3D scene scripts
★ ★ ★ ★ ★ ★ ★
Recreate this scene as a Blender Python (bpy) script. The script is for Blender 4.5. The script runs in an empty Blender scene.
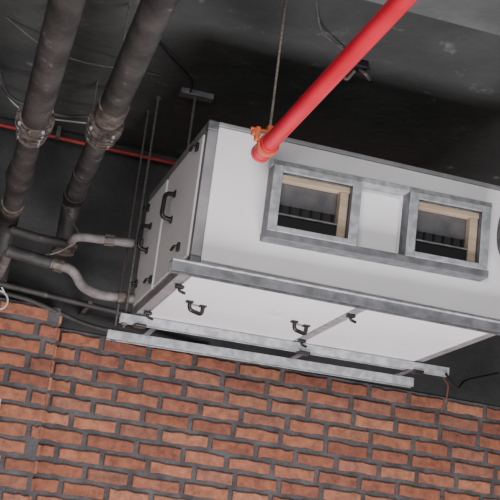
import bpy, bmesh, math, random
from mathutils import Vector, Matrix
random.seed(7)
Z0=3.0   # height of the unit's underside above the floor
def W(p): return Vector((p[0],p[1],p[2]+Z0))
COL=bpy.context.collection

# ---------------------------------------------------------------- materials
def mat(name,c,rough=.6,metal=0,c2=None,scale=8,bump=0,bscale=40,detail=6,stretch=(1,1,1),lo=.35,hi=.65,spots=None):
    m=bpy.data.materials.new(name); m.use_nodes=True; nt=m.node_tree; N=nt.nodes; L=nt.links
    b=N["Principled BSDF"]; b.inputs["Roughness"].default_value=rough; b.inputs["Metallic"].default_value=metal
    b.inputs["Base Color"].default_value=(*c,1)
    tc=N.new("ShaderNodeTexCoord"); mp=N.new("ShaderNodeMapping"); mp.inputs["Scale"].default_value=stretch
    L.new(tc.outputs["Object"],mp.inputs["Vector"])
    if c2:
        n=N.new("ShaderNodeTexNoise"); n.inputs["Scale"].default_value=scale; n.inputs["Detail"].default_value=detail
        L.new(mp.outputs[0],n.inputs["Vector"])
        r=N.new("ShaderNodeValToRGB"); r.color_ramp.elements[0].position=lo; r.color_ramp.elements[1].position=hi
        r.color_ramp.elements[0].color=(*c,1); r.color_ramp.elements[1].color=(*c2,1)
        L.new(n.outputs["Fac"],r.inputs[0]); out=r.outputs[0]
        if spots:
            n3=N.new("ShaderNodeTexNoise"); n3.inputs["Scale"].default_value=spots[1]; n3.inputs["Detail"].default_value=8; n3.inputs["Roughness"].default_value=.7
            L.new(mp.outputs[0],n3.inputs["Vector"])
            r3=N.new("ShaderNodeValToRGB"); r3.color_ramp.elements[0].position=spots[2]; r3.color_ramp.elements[1].position=spots[3]
            r3.color_ramp.elements[0].color=(0,0,0,1); r3.color_ramp.elements[1].color=(1,1,1,1)
            L.new(n3.outputs["Fac"],r3.inputs[0])
            mx=N.new("ShaderNodeMix"); mx.data_type='RGBA'; L.new(r3.outputs[0],mx.inputs[0]); L.new(out,mx.inputs[6]); mx.inputs[7].default_value=(*spots[0],1)
            out=mx.outputs[2]
        L.new(out,b.inputs["Base Color"])
    if bump:
        n2=N.new("ShaderNodeTexNoise"); n2.inputs["Scale"].default_value=bscale; n2.inputs["Detail"].default_value=5
        L.new(mp.outputs[0],n2.inputs["Vector"])
        bp=N.new("ShaderNodeBump"); bp.inputs["Strength"].default_value=bump; bp.inputs["Distance"].default_value=.02
        L.new(n2.outputs["Fac"],bp.inputs["Height"]); L.new(bp.outputs[0],b.inputs["Normal"])
    return m
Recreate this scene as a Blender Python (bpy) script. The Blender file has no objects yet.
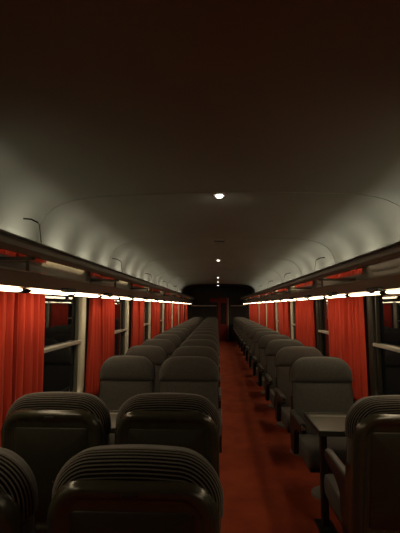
★ ★ ★ ★ ★ ★ ★
Starting with the first line of the data above and ending with the line containing "COL=bpy.context.collection", please restate every line exactly, leaving images out.

■ **The reply**
Recreate this scene as a Blender Python (bpy) script. The script is for Blender 4.5. The script runs in an empty Blender scene.
import bpy, bmesh, math, random
from mathutils import Vector, Matrix
random.seed(7)
Z0=3.0   # height of the unit's underside above the floor
def W(p): return Vector((p[0],p[1],p[2]+Z0))
COL=bpy.context.collection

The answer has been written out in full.